◆ **Given task**
Extract the first line through the line containing "COL = SC.collection" from the listing below, exactly as written.

▶

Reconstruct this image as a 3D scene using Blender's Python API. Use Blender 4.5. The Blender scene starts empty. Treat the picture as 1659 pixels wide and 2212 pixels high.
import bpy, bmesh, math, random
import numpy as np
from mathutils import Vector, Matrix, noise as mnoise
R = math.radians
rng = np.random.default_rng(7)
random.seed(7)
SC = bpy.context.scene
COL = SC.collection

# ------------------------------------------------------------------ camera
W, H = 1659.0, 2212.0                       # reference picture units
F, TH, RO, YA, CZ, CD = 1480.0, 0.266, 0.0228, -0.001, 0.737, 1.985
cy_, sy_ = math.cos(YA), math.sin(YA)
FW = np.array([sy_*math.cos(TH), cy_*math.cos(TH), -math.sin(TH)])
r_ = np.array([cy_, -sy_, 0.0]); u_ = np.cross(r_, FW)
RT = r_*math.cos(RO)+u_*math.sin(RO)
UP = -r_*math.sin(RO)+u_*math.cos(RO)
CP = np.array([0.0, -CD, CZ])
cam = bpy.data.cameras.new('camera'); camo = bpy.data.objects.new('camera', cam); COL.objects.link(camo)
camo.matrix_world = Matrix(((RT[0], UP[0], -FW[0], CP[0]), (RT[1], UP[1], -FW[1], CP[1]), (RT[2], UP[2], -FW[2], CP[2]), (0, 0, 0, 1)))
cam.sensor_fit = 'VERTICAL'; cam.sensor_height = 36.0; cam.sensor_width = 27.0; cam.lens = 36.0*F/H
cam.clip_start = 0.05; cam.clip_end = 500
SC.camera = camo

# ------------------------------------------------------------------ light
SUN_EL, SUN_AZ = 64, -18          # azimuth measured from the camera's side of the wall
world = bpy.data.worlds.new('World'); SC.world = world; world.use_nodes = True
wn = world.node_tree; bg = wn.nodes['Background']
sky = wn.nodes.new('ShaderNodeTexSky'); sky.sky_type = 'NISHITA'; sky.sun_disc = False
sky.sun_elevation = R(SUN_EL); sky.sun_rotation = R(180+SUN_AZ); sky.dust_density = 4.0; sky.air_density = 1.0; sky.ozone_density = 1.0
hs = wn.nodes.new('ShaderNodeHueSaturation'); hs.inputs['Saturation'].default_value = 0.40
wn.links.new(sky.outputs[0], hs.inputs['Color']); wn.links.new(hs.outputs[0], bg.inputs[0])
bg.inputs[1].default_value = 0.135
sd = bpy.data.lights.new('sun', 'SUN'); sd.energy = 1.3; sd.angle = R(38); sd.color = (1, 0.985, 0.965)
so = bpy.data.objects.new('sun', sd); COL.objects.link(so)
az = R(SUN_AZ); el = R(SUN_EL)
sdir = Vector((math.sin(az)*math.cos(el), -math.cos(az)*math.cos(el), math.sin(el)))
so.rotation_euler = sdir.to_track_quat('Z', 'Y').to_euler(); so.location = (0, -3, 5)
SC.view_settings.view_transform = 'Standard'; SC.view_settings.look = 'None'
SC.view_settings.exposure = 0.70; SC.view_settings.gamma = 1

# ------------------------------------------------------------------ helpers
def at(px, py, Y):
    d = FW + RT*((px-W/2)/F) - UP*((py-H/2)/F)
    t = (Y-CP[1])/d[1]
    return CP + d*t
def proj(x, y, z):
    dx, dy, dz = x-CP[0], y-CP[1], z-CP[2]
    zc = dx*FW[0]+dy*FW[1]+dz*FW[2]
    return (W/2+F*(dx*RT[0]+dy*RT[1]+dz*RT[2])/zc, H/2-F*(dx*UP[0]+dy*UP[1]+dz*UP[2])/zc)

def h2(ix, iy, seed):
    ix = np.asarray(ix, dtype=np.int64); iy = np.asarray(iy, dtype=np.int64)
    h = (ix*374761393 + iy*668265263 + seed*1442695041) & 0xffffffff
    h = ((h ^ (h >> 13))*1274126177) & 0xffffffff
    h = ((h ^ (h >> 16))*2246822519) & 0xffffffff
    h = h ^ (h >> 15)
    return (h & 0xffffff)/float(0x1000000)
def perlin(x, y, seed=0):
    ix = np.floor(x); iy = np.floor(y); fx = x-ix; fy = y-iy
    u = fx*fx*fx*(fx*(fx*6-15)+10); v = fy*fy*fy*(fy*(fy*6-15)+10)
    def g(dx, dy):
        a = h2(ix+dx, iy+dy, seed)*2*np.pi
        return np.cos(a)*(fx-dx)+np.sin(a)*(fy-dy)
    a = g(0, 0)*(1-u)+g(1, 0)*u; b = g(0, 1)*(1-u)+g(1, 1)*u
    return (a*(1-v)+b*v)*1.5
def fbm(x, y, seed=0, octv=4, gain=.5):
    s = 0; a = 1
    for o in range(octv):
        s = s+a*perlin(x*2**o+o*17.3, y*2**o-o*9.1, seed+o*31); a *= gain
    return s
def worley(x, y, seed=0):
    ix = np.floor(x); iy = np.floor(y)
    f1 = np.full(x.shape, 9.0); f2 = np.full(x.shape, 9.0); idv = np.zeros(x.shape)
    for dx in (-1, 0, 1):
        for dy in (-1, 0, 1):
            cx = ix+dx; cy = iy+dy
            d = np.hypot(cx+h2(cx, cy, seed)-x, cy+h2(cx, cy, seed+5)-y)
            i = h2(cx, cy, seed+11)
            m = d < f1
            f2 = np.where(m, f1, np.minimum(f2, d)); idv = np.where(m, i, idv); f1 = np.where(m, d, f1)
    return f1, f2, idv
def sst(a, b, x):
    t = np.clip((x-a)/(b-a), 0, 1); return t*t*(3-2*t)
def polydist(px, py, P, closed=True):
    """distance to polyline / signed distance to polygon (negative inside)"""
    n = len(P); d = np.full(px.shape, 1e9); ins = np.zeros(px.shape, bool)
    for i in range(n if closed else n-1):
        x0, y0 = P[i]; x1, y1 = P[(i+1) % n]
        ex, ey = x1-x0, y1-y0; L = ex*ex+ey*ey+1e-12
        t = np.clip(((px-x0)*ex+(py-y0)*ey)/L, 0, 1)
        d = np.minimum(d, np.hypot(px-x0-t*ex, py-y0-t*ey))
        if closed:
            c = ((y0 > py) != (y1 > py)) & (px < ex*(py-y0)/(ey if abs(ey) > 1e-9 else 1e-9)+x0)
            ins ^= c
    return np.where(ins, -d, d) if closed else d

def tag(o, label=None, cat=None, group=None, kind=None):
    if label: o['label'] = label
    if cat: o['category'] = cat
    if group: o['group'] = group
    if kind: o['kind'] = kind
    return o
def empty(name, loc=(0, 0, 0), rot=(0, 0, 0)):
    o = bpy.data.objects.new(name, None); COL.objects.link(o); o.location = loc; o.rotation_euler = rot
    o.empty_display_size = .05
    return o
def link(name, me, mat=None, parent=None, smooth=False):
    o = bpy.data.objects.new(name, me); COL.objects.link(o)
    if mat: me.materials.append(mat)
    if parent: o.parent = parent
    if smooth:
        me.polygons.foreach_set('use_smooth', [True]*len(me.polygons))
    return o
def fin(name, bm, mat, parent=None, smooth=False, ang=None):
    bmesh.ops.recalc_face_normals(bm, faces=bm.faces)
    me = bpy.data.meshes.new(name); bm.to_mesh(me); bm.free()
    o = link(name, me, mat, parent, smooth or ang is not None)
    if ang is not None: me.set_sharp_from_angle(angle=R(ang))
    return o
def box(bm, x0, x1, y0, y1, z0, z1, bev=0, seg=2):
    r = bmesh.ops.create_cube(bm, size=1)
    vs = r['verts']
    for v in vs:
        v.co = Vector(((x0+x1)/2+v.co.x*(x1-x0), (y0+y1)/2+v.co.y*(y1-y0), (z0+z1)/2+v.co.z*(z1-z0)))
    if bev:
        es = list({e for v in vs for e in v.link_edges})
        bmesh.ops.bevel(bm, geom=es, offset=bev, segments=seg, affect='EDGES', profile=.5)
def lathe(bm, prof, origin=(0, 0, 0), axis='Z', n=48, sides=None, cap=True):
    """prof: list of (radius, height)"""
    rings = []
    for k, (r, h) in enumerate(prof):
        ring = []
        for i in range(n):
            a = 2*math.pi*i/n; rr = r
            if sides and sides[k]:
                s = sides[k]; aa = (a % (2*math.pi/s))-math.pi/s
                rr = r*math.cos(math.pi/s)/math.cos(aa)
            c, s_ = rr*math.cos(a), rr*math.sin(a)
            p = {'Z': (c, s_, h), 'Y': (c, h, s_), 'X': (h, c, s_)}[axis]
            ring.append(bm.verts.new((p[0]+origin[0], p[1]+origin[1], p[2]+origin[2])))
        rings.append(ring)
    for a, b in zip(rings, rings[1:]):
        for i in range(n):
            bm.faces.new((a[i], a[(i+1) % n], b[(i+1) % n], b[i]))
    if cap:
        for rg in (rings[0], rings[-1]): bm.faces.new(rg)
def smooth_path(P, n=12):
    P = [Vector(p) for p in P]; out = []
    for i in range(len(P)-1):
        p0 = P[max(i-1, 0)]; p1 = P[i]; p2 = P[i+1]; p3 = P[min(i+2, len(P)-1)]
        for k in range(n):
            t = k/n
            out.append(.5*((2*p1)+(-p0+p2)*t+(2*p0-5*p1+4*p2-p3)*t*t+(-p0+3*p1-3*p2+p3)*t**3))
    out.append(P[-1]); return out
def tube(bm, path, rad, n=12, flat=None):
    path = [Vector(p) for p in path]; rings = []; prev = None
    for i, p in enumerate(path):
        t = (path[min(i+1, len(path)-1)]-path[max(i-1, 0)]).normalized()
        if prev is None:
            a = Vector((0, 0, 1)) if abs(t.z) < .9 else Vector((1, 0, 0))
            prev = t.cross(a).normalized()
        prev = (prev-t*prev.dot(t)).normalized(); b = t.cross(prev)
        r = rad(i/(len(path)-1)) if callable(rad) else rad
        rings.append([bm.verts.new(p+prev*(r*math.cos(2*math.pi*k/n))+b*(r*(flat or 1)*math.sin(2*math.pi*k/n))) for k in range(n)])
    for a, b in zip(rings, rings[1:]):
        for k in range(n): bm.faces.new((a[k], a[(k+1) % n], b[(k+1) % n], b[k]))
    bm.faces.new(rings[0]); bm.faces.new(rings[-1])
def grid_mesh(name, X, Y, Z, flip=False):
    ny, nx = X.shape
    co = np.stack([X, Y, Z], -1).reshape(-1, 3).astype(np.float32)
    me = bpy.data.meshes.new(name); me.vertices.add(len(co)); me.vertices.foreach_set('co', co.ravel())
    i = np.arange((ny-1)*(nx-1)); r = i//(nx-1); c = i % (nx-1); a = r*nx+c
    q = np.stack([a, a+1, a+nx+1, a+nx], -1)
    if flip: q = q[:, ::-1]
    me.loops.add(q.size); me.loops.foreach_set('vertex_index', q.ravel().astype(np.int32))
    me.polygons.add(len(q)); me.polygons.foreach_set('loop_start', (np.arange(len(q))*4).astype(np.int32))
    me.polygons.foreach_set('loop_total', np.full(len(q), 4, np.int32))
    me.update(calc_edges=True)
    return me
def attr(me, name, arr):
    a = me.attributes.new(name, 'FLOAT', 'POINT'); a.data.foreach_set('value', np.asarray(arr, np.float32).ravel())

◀

◆ **Output of the exercise**
Reconstruct this image as a 3D scene using Blender's Python API. Use Blender 4.5. The Blender scene starts empty. Treat the picture as 1659 pixels wide and 2212 pixels high.
import bpy, bmesh, math, random
import numpy as np
from mathutils import Vector, Matrix, noise as mnoise
R = math.radians
rng = np.random.default_rng(7)
random.seed(7)
SC = bpy.context.scene
COL = SC.collection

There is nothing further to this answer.